■ Source data
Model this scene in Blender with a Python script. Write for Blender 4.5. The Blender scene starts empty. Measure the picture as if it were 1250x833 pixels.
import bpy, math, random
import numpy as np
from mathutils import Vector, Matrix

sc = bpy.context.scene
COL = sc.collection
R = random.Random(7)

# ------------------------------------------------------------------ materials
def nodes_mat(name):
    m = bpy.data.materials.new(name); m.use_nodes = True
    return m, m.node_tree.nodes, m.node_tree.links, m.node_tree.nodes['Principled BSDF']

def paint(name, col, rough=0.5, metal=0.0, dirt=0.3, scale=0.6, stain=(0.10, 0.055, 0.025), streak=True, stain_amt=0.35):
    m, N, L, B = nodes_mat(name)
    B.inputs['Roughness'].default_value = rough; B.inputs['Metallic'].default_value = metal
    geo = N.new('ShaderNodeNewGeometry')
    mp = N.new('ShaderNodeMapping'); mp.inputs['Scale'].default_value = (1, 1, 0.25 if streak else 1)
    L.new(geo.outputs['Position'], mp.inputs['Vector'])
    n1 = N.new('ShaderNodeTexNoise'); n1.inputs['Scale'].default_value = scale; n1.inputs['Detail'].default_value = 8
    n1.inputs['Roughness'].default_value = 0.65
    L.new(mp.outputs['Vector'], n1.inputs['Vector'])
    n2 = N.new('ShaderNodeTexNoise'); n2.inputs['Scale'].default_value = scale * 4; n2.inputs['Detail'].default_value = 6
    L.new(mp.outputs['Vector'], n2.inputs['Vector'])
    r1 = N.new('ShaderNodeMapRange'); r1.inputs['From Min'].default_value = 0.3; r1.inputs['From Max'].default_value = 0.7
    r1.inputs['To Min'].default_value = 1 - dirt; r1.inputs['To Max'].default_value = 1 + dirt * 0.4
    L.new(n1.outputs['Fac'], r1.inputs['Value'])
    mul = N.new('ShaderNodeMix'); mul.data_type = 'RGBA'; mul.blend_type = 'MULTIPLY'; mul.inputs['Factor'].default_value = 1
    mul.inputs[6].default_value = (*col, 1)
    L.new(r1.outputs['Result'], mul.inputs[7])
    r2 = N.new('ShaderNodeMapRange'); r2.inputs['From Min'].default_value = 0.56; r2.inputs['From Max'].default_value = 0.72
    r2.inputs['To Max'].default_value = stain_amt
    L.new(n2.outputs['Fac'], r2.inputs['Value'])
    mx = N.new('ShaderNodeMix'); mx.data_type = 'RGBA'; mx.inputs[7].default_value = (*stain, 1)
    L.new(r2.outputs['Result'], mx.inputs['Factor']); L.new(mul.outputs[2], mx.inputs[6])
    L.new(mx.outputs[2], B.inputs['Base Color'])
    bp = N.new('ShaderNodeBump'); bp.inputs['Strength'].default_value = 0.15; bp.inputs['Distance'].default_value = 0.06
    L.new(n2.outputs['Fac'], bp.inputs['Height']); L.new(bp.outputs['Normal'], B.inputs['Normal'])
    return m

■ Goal
Return exactly the lines that run from the top of the listing above to the line containing "m.node_tree.links, m.node_tree.nodes['Principled BSDF']", please, keeping both end lines and leaving out everything else.

■ Task result
Model this scene in Blender with a Python script. Write for Blender 4.5. The Blender scene starts empty. Measure the picture as if it were 1250x833 pixels.
import bpy, math, random
import numpy as np
from mathutils import Vector, Matrix

sc = bpy.context.scene
COL = sc.collection
R = random.Random(7)

# ------------------------------------------------------------------ materials
def nodes_mat(name):
    m = bpy.data.materials.new(name); m.use_nodes = True
    return m, m.node_tree.nodes, m.node_tree.links, m.node_tree.nodes['Principled BSDF']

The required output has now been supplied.